**Raw data:**

______________________________

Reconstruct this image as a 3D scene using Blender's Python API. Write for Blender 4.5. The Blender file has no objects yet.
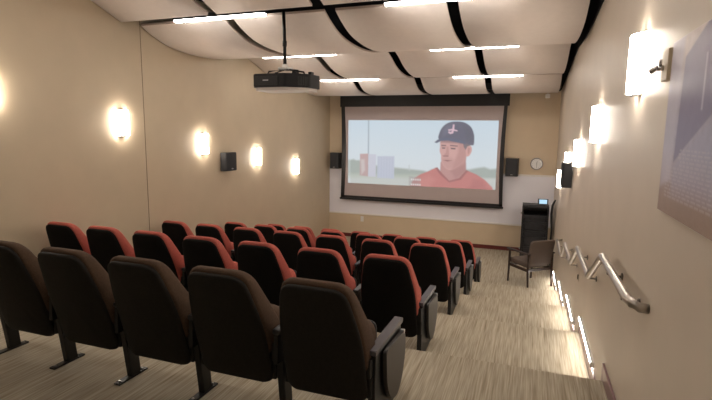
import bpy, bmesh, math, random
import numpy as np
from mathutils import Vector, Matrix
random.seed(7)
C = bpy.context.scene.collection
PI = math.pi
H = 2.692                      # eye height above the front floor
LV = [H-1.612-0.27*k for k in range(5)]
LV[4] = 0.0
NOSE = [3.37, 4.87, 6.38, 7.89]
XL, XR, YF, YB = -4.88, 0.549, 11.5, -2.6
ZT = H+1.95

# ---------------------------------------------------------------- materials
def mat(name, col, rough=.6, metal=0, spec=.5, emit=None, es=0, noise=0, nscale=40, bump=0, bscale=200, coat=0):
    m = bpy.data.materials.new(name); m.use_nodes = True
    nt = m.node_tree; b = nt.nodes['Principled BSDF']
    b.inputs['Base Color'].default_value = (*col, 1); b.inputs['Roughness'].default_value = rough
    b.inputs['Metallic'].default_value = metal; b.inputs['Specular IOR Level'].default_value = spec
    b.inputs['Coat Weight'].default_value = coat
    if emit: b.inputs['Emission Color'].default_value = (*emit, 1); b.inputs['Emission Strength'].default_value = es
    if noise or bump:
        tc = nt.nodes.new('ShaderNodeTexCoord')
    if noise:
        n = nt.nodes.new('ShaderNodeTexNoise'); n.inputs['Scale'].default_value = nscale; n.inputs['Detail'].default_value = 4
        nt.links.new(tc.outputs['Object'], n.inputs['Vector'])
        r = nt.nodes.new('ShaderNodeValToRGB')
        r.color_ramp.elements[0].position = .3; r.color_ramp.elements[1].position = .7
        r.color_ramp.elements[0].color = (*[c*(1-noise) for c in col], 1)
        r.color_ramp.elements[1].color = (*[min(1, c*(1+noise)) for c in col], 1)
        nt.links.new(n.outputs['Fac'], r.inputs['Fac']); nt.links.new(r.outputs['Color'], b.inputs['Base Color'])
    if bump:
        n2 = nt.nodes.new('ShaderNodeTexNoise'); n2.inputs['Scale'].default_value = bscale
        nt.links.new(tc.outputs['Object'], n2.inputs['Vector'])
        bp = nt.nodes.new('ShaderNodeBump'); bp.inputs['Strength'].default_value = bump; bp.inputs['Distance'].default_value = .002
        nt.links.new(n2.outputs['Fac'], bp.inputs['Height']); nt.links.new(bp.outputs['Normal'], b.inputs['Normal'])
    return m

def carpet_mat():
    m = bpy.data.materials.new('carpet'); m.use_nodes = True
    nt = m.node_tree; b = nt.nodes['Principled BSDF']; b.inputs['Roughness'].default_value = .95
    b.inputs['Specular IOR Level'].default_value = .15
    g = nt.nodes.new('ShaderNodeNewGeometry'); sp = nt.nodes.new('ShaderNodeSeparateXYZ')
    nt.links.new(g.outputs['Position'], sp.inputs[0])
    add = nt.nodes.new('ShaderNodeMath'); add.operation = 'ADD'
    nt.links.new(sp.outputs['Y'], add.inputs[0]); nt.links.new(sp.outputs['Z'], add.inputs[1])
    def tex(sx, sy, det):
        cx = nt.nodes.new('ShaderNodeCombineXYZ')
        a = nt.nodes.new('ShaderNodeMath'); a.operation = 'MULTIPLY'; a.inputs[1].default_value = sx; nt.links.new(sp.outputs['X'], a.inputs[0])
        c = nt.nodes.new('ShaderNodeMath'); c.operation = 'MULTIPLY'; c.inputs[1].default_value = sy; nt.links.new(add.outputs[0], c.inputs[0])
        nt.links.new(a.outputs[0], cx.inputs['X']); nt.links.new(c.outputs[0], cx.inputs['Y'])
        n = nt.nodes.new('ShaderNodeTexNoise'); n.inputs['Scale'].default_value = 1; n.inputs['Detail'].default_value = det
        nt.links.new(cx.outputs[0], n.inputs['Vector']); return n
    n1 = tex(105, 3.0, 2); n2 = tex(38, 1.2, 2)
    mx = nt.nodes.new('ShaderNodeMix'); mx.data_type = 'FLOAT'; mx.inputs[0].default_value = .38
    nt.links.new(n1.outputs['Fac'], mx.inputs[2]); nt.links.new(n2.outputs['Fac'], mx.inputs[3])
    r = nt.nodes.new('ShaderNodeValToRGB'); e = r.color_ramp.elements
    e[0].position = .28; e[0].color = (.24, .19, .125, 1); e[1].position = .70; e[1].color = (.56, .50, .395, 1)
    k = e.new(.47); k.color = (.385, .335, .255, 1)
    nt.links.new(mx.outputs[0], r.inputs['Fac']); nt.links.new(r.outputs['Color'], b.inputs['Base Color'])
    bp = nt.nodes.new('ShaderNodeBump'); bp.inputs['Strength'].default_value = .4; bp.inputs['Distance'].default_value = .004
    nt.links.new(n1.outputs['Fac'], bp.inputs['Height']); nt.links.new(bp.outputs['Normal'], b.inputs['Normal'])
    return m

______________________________

**Task:** Take the lines from the start of the material to the line with "ZT = H+1.95", both included, and transcribe them exactly without the pictures.

**Answer to the exercise:**
Reconstruct this image as a 3D scene using Blender's Python API. Write for Blender 4.5. The Blender file has no objects yet.
import bpy, bmesh, math, random
import numpy as np
from mathutils import Vector, Matrix
random.seed(7)
C = bpy.context.scene.collection
PI = math.pi
H = 2.692                      # eye height above the front floor
LV = [H-1.612-0.27*k for k in range(5)]
LV[4] = 0.0
NOSE = [3.37, 4.87, 6.38, 7.89]
XL, XR, YF, YB = -4.88, 0.549, 11.5, -2.6
ZT = H+1.95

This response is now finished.